Post-Vuelta: What Next?
From his breakout 2010 season, Nibali went into 2011 with more or less the same program, with Roman Kreuziger gone from the team and Ivan Basso, coming off the Giro victory in 2010, graduating to Tour de France leadership. It was a simple enough decision, I suppose, since Basso at least had experience as a true Tour contender, while Nibali didn’t look like a guy who could go from holding off Zeke Mosquera to winning the sport’s biggest event. It didn’t go great, as both the Giro and Vuelta saw big names show up and dominate, Contador in Italy and the Wiggins-Froome duo in Spain. Basso, of course, was little more than window dressing at the Tour, and hitting his mid-30s started to wind down his career.
For 2012, Nibali’s last year under contract, Liquigas would support him at the Tour and send Basso back to the Giro.
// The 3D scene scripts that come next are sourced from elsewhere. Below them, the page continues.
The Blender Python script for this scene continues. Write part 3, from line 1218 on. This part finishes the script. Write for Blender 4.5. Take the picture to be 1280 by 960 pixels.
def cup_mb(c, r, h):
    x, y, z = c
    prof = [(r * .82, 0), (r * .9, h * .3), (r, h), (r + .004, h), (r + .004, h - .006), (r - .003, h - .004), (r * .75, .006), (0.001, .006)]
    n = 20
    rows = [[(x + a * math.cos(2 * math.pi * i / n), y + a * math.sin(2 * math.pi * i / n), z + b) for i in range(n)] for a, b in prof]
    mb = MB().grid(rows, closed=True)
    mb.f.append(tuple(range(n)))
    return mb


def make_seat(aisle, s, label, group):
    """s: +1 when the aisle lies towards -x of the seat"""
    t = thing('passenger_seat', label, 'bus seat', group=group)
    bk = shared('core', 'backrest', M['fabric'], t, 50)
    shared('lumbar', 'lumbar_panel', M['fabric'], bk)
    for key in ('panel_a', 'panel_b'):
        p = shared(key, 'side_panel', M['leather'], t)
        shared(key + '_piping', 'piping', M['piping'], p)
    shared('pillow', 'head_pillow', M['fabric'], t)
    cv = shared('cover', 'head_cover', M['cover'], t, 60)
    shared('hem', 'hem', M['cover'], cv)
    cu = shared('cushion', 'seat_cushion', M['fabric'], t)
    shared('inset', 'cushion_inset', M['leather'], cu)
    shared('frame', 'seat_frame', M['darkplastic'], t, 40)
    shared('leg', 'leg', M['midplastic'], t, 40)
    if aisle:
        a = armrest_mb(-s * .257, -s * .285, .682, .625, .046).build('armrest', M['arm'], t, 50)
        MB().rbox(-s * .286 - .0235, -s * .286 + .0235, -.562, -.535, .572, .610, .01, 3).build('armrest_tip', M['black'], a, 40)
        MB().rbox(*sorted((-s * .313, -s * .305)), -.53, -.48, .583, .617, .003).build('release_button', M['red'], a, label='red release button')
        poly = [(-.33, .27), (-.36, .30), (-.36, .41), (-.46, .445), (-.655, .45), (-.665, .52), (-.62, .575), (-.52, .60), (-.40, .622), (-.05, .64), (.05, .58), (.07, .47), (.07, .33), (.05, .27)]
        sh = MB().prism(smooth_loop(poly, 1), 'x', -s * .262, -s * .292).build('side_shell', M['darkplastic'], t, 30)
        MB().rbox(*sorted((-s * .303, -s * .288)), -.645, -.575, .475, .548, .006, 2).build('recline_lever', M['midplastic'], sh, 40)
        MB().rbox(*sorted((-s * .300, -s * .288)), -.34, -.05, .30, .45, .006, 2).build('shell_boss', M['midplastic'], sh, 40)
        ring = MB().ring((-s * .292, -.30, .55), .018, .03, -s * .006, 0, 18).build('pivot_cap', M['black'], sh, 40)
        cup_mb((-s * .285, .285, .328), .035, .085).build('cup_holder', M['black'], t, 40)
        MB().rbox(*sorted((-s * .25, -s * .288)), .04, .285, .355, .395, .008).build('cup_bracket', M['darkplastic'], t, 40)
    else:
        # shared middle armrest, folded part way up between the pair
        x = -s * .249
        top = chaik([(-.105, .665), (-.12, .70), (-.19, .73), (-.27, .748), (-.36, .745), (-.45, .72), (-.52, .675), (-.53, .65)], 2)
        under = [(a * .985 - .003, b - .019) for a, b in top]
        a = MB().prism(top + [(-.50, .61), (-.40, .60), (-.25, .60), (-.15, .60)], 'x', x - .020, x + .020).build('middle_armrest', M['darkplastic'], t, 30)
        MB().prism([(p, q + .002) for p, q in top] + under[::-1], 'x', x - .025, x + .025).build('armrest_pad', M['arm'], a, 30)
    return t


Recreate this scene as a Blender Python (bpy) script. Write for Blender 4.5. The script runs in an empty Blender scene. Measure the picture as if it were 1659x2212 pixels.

Now 27, it was time for Nibali to show he could race the Tour, or stop trying. He delivered a very strong, credible performance in the 2012 Tour, matching eventual winner Bradley Wiggins pedal-for-pedal across all of the mountain stages, but getting crushed by a cumulative six minutes in two long time trials (Nibali had done OK in the first one at least). His third place, behind Froome as well, was a very credible performance and a step forward in his position as a Tour leader. Then it was time to make a change.